Goal:
Return only the lines from the top of the data down to the one that holds "PI = math.pi", both included, without any pictures.

Data section:
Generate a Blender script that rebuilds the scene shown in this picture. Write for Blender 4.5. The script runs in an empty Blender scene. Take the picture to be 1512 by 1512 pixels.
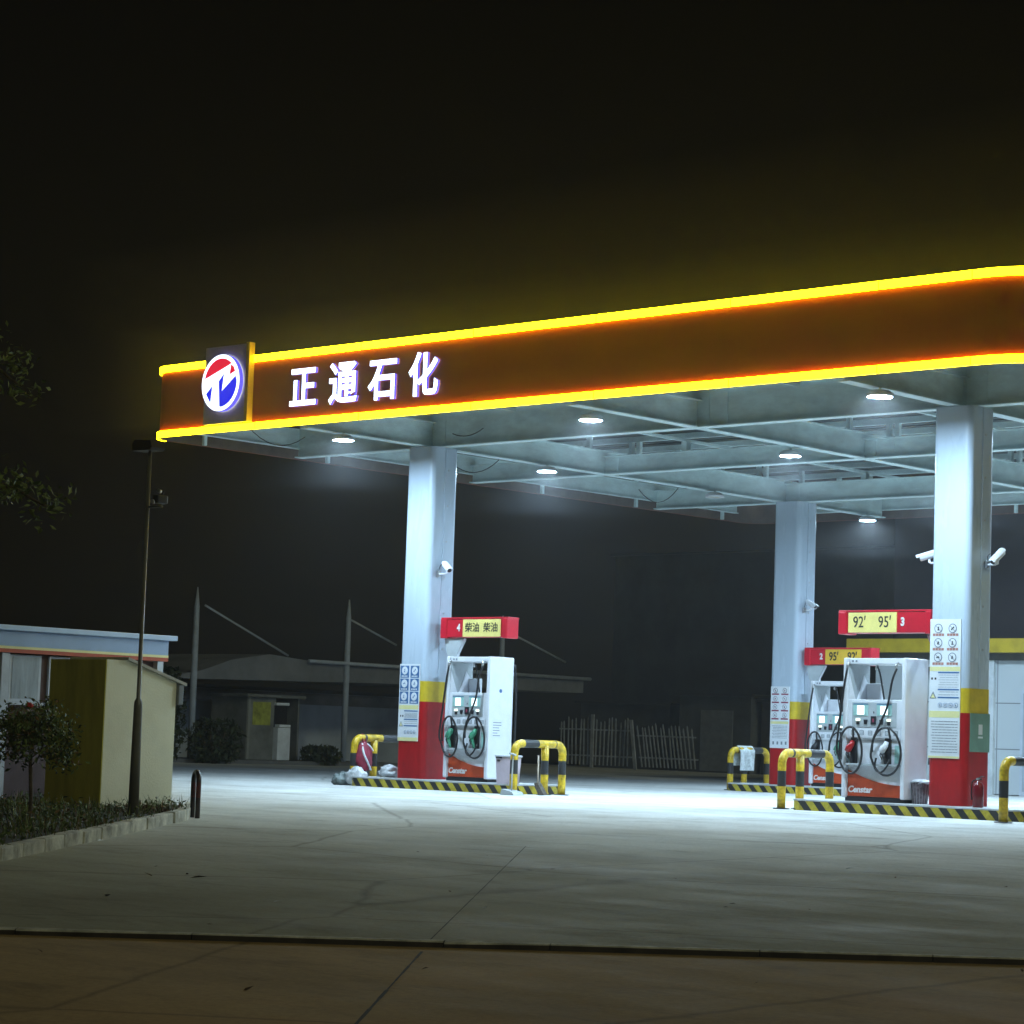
import bpy, bmesh, math, random
from mathutils import Vector, Matrix
random.seed(11)
S = bpy.context.scene
COL = S.collection
PI = math.pi

# ------------------------------------------------------------------ render / world
S.render.engine = 'CYCLES'
S.view_settings.view_transform = 'Standard'
S.view_settings.look = 'None'
S.view_settings.exposure = 0
S.cycles.use_denoising = True
try:
    S.cycles.denoiser = 'OPENIMAGEDENOISE'
    S.cycles.denoising_input_passes = 'RGB_ALBEDO_NORMAL'
except Exception:
    pass
S.cycles.max_bounces = 6
S.cycles.diffuse_bounces = 4
S.cycles.glossy_bounces = 3
S.cycles.transmission_bounces = 4
S.cycles.transparent_max_bounces = 8
S.cycles.volume_bounces = 0
S.cycles.sample_clamp_indirect = 4
S.cycles.use_light_tree = True
S.cycles.caustics_reflective = False
S.cycles.caustics_refractive = False

SUN_EL, SUN_AZ = math.radians(29), math.radians(-16)     # low, from the right of the photograph
sun_dir = Vector((math.cos(SUN_EL) * math.cos(SUN_AZ), math.cos(SUN_EL) * math.sin(SUN_AZ), math.sin(SUN_EL)))
W = bpy.data.worlds.new("World"); S.world = W; W.use_nodes = True
wn = W.node_tree.nodes; wl = W.node_tree.links; wn.clear()
sky = wn.new('ShaderNodeTexSky'); sky.sky_type = 'NISHITA'; sky.sun_disc = False
sky.sun_elevation = SUN_EL; sky.sun_rotation = math.atan2(sun_dir.x, sun_dir.y)
hs = wn.new('ShaderNodeHueSaturation'); hs.inputs['Saturation'].default_value = 0.12
bg = wn.new('ShaderNodeBackground'); bg.inputs['Strength'].default_value = 0.0006
wo = wn.new('ShaderNodeOutputWorld')
tint = wn.new('ShaderNodeMix'); tint.data_type = 'RGBA'; tint.blend_type = 'MULTIPLY'
tint.inputs[0].default_value = 1.0; tint.inputs[7].default_value = (1.0, 0.95, 0.72, 1)
wl.new(sky.outputs[0], hs.inputs['Color']); wl.new(hs.outputs[0], tint.inputs[6])
wl.new(tint.outputs[2], bg.inputs['Color']); wl.new(bg.outputs[0], wo.inputs['Surface'])

sl = bpy.data.lights.new('sun_lamp', 'SUN'); sl.energy = 0.34; sl.angle = math.radians(8); sl.color = (0.97, 1.0, 0.66)
so = bpy.data.objects.new('sun_lamp', sl); COL.objects.link(so)
so.rotation_euler = sun_dir.to_track_quat('Z', 'Y').to_euler()

# ------------------------------------------------------------------ camera
cd = bpy.data.cameras.new('camera'); cam = bpy.data.objects.new('camera', cd); COL.objects.link(cam)
cd.sensor_width = 36; cd.lens = 3660 / 1512 * 36; cd.clip_start = 0.1; cd.clip_end = 2000
R = [[0.73692885, -0.03668723, -0.67497402], [0.67512601, 0.08983721, 0.73221182], [0.03377496, -0.99528052, 0.09097214]]
cam.matrix_world = Matrix([[R[i][0], -R[i][1], -R[i][2], (0, 0, 0.87)[i]] for i in range(3)] + [[0, 0, 0, 1]])
S.camera = cam

# ------------------------------------------------------------------ materials
MATS = {}
def nodes_of(m):
    m.use_nodes = True
    return m.node_tree.nodes, m.node_tree.links, m.node_tree.nodes['Principled BSDF']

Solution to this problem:
Generate a Blender script that rebuilds the scene shown in this picture. Write for Blender 4.5. The script runs in an empty Blender scene. Take the picture to be 1512 by 1512 pixels.
import bpy, bmesh, math, random
from mathutils import Vector, Matrix
random.seed(11)
S = bpy.context.scene
COL = S.collection
PI = math.pi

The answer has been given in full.